[lbo-talk] Karl Rove's Strategy

Nathan Newman nathanne at nathannewman.org
Thu Nov 4 10:53:46 PST 2004


----- Original Message ----- From: "Doug Henwood" <dhenwood at panix.com>

Yoshie Furuhashi wrote:
>That's precisely the strategy that leftists should use: use the
>issues that matter to your base -- class issues like the Iraq War,
>universal health care, public works jobs with living wages for the
>unemployed, shorter workweeks, etc. -- to split the people and then
>win on turnout -- except that leftists can't do this through the
>Democratic Party.

-Nevada & Florida both passed the minimum wage increase by large -margins - and went for Bush. People voted for Bush not because of -"issues," but because of crap like "character."

I think that's too simple, Doug. "Character" is often seen as signalling what kinds of issues will be enacted by a candidate, especially for folks who don't feel they can wade through the piles of competing statistics and partisan propaganda. If you trust that a person is a good person, you assume they will likely enact good policies. The question is not "good" in the sense of morally virtuous-- since lots of scoundrels win-- but on whether you think they have the best interests of the voter at heart. Clinton won on "character" because while people thought he was sexually promiscuous and "slick", they also thought he cared about "people like them", as the polls put it.

Now, it's not just peoples presentation of self that gets you to that point in character, so Kerry's patrician style need not have harmed him. And Bush never was seen as really down with the average person, but by seeming to act decisively in responding to peoples fears of terrorism, he created idea he cared about them, at least as potential victims of terror.

Having said what Kerry did right, I think he did need more of a populist tone, which is not his style.
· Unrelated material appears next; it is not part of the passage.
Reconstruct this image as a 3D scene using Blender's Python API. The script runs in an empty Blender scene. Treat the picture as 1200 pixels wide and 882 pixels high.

We do need to "wedge" socially conservative working class folks, to encourage them to vote their pocketbooks rather than their fears of cultural change. Part of doing that is not rhetoric, but concrete day-to-day work. We need more organizers in "red areas", organizing unions, doing community politics, so that folks don't look on liberals as an alien species but as someone who they may disagree with on some issues but trust on other economic and political questions.

The fact is that most progressive folks have little strategy for engaging theologically conservative folks in an organized manner, and that has to be a major focus after this election.